• **WRITTEN TASK**
Exactly retype the lines from the top of the data through the line containing "R = math.radians", leaving out every picture.

--- Start of DATASET CONTENT ---

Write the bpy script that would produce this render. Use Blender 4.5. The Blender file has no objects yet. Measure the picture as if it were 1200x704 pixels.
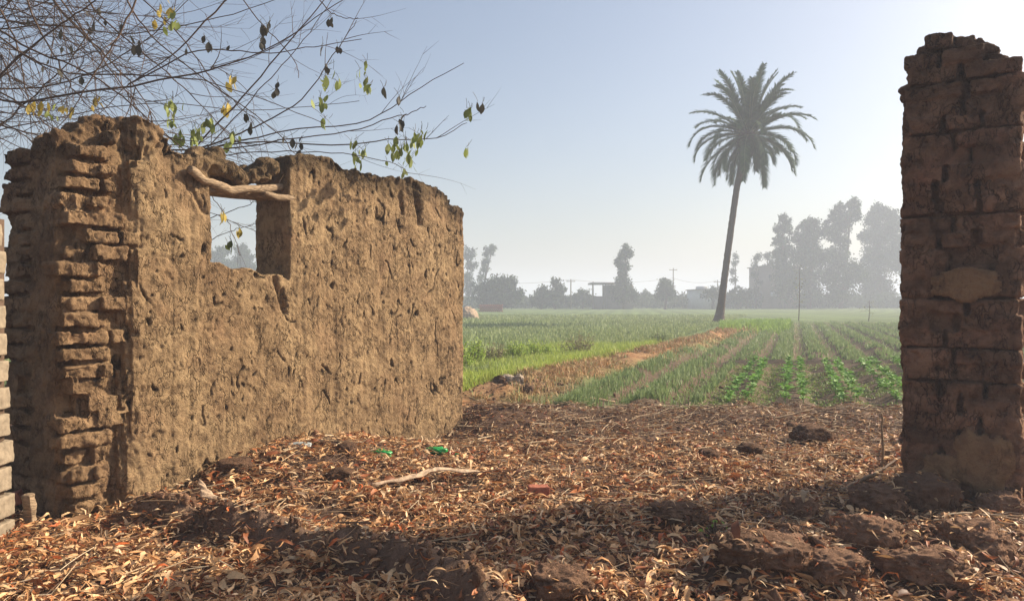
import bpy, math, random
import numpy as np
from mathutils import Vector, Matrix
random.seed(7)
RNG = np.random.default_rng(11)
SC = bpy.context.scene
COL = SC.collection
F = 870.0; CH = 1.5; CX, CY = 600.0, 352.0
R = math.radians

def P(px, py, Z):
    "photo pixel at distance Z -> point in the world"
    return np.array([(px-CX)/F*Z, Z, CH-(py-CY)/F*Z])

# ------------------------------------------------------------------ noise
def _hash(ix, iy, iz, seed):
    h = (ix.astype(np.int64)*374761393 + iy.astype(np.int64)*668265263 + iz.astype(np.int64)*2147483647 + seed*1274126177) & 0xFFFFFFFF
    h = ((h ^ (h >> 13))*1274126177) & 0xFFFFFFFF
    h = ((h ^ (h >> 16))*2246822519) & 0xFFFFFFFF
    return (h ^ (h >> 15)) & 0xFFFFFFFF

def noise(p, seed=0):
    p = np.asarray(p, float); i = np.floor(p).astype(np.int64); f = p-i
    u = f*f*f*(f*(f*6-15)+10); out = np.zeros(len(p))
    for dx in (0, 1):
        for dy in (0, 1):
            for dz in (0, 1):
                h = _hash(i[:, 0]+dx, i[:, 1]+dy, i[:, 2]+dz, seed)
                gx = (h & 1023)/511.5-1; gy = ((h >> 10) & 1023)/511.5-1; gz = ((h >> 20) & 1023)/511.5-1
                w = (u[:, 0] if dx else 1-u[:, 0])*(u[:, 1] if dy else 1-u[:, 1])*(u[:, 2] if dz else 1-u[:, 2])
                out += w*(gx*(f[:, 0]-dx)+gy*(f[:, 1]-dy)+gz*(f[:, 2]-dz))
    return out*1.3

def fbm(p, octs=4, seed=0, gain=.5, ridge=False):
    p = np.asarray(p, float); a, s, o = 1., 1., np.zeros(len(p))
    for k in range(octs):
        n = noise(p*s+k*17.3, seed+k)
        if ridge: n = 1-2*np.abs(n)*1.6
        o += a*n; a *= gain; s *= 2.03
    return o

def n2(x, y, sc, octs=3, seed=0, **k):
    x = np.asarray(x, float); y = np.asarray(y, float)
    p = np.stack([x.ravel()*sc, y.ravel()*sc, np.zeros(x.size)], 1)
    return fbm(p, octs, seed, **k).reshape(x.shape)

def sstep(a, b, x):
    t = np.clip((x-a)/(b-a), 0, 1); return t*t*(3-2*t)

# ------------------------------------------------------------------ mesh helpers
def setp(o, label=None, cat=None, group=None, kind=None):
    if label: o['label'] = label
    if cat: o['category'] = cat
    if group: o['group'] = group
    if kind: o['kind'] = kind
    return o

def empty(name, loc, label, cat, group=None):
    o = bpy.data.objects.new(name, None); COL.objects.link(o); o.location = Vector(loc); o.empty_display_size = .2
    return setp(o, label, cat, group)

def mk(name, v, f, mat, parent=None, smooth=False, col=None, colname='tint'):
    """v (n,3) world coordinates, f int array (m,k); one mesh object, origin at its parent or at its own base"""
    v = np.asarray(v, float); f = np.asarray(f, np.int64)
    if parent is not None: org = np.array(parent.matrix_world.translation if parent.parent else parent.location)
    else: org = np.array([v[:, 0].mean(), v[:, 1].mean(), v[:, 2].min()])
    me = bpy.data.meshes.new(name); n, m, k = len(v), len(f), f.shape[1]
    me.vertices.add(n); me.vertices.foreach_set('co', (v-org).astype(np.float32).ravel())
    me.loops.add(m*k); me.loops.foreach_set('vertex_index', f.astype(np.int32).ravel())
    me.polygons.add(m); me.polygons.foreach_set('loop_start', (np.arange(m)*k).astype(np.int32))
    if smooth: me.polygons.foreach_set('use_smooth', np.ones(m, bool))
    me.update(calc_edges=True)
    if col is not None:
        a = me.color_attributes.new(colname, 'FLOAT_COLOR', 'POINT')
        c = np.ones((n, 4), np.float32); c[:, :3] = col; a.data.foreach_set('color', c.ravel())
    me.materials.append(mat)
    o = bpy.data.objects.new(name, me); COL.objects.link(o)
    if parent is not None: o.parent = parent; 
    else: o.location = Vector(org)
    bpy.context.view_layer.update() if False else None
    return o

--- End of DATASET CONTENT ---

• **RESPONSE TO THE EXERCISE**
Write the bpy script that would produce this render. Use Blender 4.5. The Blender file has no objects yet. Measure the picture as if it were 1200x704 pixels.
import bpy, math, random
import numpy as np
from mathutils import Vector, Matrix
random.seed(7)
RNG = np.random.default_rng(11)
SC = bpy.context.scene
COL = SC.collection
F = 870.0; CH = 1.5; CX, CY = 600.0, 352.0
R = math.radians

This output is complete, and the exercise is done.